--- MATERIAL PROVIDED ---

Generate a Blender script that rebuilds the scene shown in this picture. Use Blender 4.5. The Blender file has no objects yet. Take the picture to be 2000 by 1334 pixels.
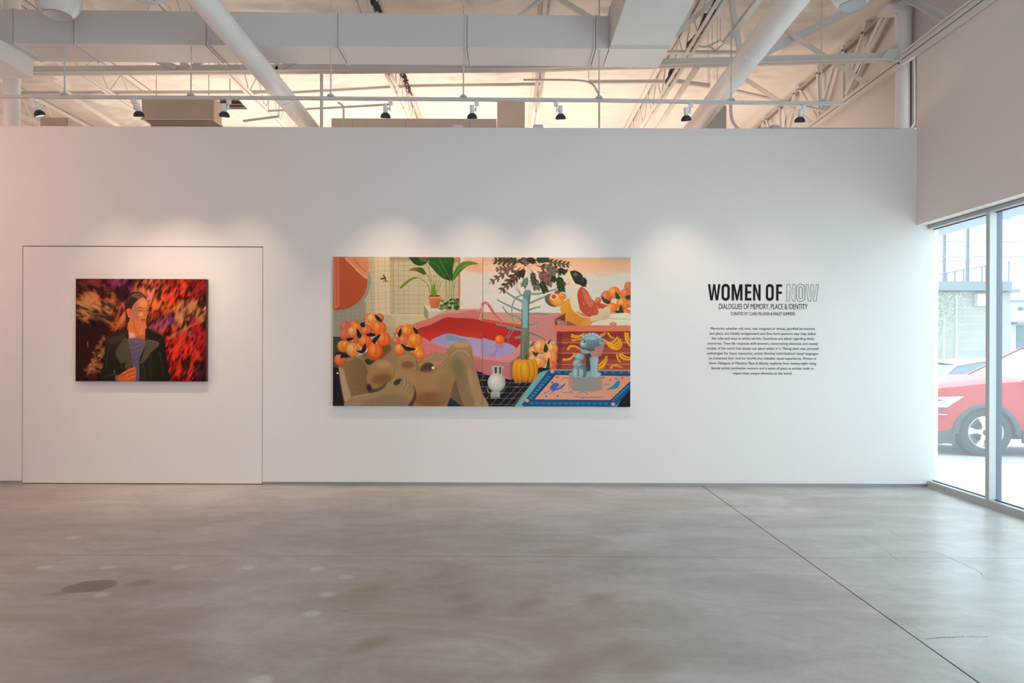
import bpy, bmesh, math, random
import numpy as np
from mathutils import Vector, Matrix, noise

# ------------------------------------------------------------------ camera, sky, sun, lights, exposure
scene = bpy.context.scene
COL = scene.collection
CH = 1.414            # camera height
F = 1333.0            # focal length in pixels of the 2000 px wide frame
VX, VY = 992.0, 679.0 # where the room's depth lines meet
ROLL = math.radians(0.2)
DW = 7.005            # depth of the gallery wall

cam_data = bpy.data.cameras.new('camera')
cam_data.sensor_fit = 'HORIZONTAL'
cam_data.sensor_width = 36.0
cam_data.lens = F / 2000.0 * 36.0
cam_data.shift_x = (1000.0 - VX) / 2000.0
cam_data.shift_y = (VY - 667.0) / 2000.0
cam_data.clip_end = 300
cam = bpy.data.objects.new('camera', cam_data)
COL.objects.link(cam)
cam.matrix_world = Matrix.Translation((0, 0, CH)) @ Matrix.Rotation(math.pi / 2, 4, 'X') @ Matrix.Rotation(ROLL, 4, 'Z')
scene.camera = cam

world = bpy.data.worlds.new('sky')
scene.world = world
world.use_nodes = True
wn = world.node_tree
bg = wn.nodes['Background']
bg.inputs[0].default_value = (0.84, 0.93, 1.0, 1)
bg.inputs[1].default_value = 1.65

def lamp(name, kind, loc, energy, color, rot=(0, 0, 0), **kw):
    d = bpy.data.lights.new(name, kind)
    d.energy = energy
    d.color = color
    for k, v in kw.items():
        setattr(d, k, v)
    o = bpy.data.objects.new(name, d)
    o.location = loc
    o.rotation_euler = rot
    COL.objects.link(o)
    return o

lamp('sun', 'SUN', (0, 0, 20), 3.0, (1.0, 0.96, 0.9), (math.radians(-32), math.radians(-6), 0), angle=0.05)
# warm lights of the rooms behind the partition, shining up at the roof
for i, (x, y, e) in enumerate([(-4.6, 10.8, 38), (-2.0, 11.2, 42), (0.6, 11.0, 34), (2.4, 11.2, 21), (3.5, 11.0, 7)]):
    lamp('back_room_light', 'AREA', (x, y, 2.6), e, (1.0, 0.765, 0.60), (math.pi, 0, 0), size=2.4)
# warm light of the neighbouring bay, out of frame on the left
lamp('left_bay_light', 'AREA', (-7.4, 5.0, 3.4), 36, (1.0, 0.50, 0.34), (0, math.radians(-60), 0), size=1.6)

scene.view_settings.view_transform = 'Standard'
scene.view_settings.look = 'None'
scene.view_settings.gamma = 1.0
scene.view_settings.use_curve_mapping = False
scene.view_settings.exposure = 1.2

# ------------------------------------------------------------------ pixels of the photograph to points of the place
CR, SR = math.cos(ROLL), math.sin(ROLL)

def ray(px, py):
    u, v = px - VX, VY - py
    return Vector(((u * CR - v * SR) / F, 1.0, (u * SR + v * CR) / F))

def P(px, py, d):
    r = ray(px, py)
    return Vector((r.x * d, d, CH + r.z * d))

def PZ(px, py, z):
    r = ray(px, py)
    return P(px, py, (z - CH) / r.z)

def PX(px, py, x):
    r = ray(px, py)
    return P(px, py, x / r.x)

# ------------------------------------------------------------------ materials
def srgb(c):
    return tuple(((x / 255.0) / 12.92 if x / 255.0 <= 0.04045 else ((x / 255.0 + 0.055) / 1.055) ** 2.4) for x in c)

def material(name, color, rough=0.6, metal=0.0, spec=0.5, noise_amt=0.0, noise_scale=6.0, bump=0.0, bump_scale=40.0, coat=0.0):
    m = bpy.data.materials.new(name)
    m.use_nodes = True
    nt = m.node_tree
    b = nt.nodes['Principled BSDF']
    b.inputs['Base Color'].default_value = (*color, 1)
    b.inputs['Roughness'].default_value = rough
    b.inputs['Metallic'].default_value = metal
    b.inputs['Specular IOR Level'].default_value = spec
    b.inputs['Coat Weight'].default_value = coat
    tc = nt.nodes.new('ShaderNodeTexCoord')
    if noise_amt > 0:
        n = nt.nodes.new('ShaderNodeTexNoise')
        n.inputs['Scale'].default_value = noise_scale
        n.inputs['Detail'].default_value = 5
        nt.links.new(tc.outputs['Object'], n.inputs['Vector'])
        r = nt.nodes.new('ShaderNodeValToRGB')
        r.color_ramp.elements[0].position = 0.3
        r.color_ramp.elements[1].position = 0.7
        r.color_ramp.elements[0].color = (*[c * (1 - noise_amt) for c in color], 1)
        r.color_ramp.elements[1].color = (*[min(1, c * (1 + noise_amt)) for c in color], 1)
        nt.links.new(n.outputs[0], r.inputs[0])
        nt.links.new(r.outputs[0], b.inputs['Base Color'])
    if bump > 0:
        n2 = nt.nodes.new('ShaderNodeTexNoise')
        n2.inputs['Scale'].default_value = bump_scale
        n2.inputs['Detail'].default_value = 4
        nt.links.new(tc.outputs['Object'], n2.inputs['Vector'])
        bp = nt.nodes.new('ShaderNodeBump')
        bp.inputs['Strength'].default_value = bump
        bp.inputs['Distance'].default_value = 0.01
        nt.links.new(n2.outputs[0], bp.inputs['Height'])
        nt.links.new(bp.outputs[0], b.inputs['Normal'])
    return m

M = {}
M['wall'] = material('white_wall_paint', (0.81, 0.785, 0.77), 0.75, spec=0.25, noise_amt=0.008, noise_scale=1.3, bump=0.04, bump_scale=220)
M['wall_right'] = material('right_wall_paint', (0.80, 0.76, 0.735), 0.8, spec=0.2, noise_amt=0.01, noise_scale=1.0, bump=0.04, bump_scale=220)
M['gap'] = material('gap_shade', (0.05, 0.04, 0.03), 0.9)
M['reveal'] = material('base_reveal_metal', (0.40, 0.42, 0.44), 0.5, metal=0.3)
M['steel'] = material('painted_steel', (0.74, 0.74, 0.73), 0.5, noise_amt=0.03, noise_scale=3, bump=0.03)
M['steel_grey'] = material('grey_painted_steel', (0.56, 0.56, 0.55), 0.5, noise_amt=0.04, noise_scale=3)
M['strut'] = material('galvanised_strut', (0.62, 0.63, 0.63), 0.4, metal=0.2)
M['slot'] = material('strut_slot', (0.22, 0.22, 0.23), 0.7)
M['duct'] = material('painted_duct', (0.66, 0.65, 0.64), 0.45, noise_amt=0.03, noise_scale=1.5, bump=0.03, bump_scale=6)
M['duct_pipe'] = material('white_round_duct', (0.86, 0.86, 0.86), 0.42, noise_amt=0.02, noise_scale=2, bump=0.04, bump_scale=7)
M['tan'] = material('tan_painted_box', (0.52, 0.44, 0.38), 0.6, noise_amt=0.03)
M['tan_pale'] = material('pale_tan_duct', (0.70, 0.61, 0.55), 0.6, noise_amt=0.03)
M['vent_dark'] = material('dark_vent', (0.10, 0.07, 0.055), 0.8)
M['track'] = material('track_paint', (0.62, 0.62, 0.60), 0.45)
M['lampwhite'] = material('white_lamp_plastic', (0.80, 0.81, 0.82), 0.35)
M['fin'] = material('black_lamp_fins', (0.045, 0.045, 0.055), 0.4)
M['globe'] = material('white_globe', (0.80, 0.80, 0.79), 0.25)
M['globe_in'] = material('globe_opening', (0.50, 0.52, 0.55), 0.5)
M['alu'] = material('grey_window_frame', (0.52, 0.53, 0.53), 0.38, metal=0.25)
M['gasket'] = material('gasket_and_reflection', (0.018, 0.035, 0.09), 0.5)
M['black'] = material('dark_cable', (0.05, 0.05, 0.055), 0.7)
M['canvas_edge'] = material('canvas_edge', (0.62, 0.58, 0.52), 0.8)
M['canvas_dark'] = material('dark_red_canvas_edge', (0.10, 0.02, 0.025), 0.7)
M['letter'] = material('charcoal_vinyl', (0.008, 0.006, 0.007), 0.7, spec=.2)
M['letter2'] = material('grey_vinyl', (0.035, 0.035, 0.042), 0.7, spec=.2)
M['joint'] = material('brown_joint_filler', (0.12, 0.07, 0.045), 0.9)

def emis(name, color, s):
    m = bpy.data.materials.new(name)
    m.use_nodes = True
    b = m.node_tree.nodes['Principled BSDF']
    b.inputs['Base Color'].default_value = (*color, 1)
    b.inputs['Emission Color'].default_value = (*color, 1)
    b.inputs['Emission Strength'].default_value = s
    return m
M['lit'] = emis('lit_lamp_face', (1.0, 0.85, 0.65), 0.5)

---

Repeat only the lines between the start of the data and the line with "from mathutils import Vector, Matrix, noise", including those two lines, and skip the pictures.

### SOLUTION FOR THIS TASK
Generate a Blender script that rebuilds the scene shown in this picture. Use Blender 4.5. The Blender file has no objects yet. Take the picture to be 2000 by 1334 pixels.
import bpy, bmesh, math, random
import numpy as np
from mathutils import Vector, Matrix, noise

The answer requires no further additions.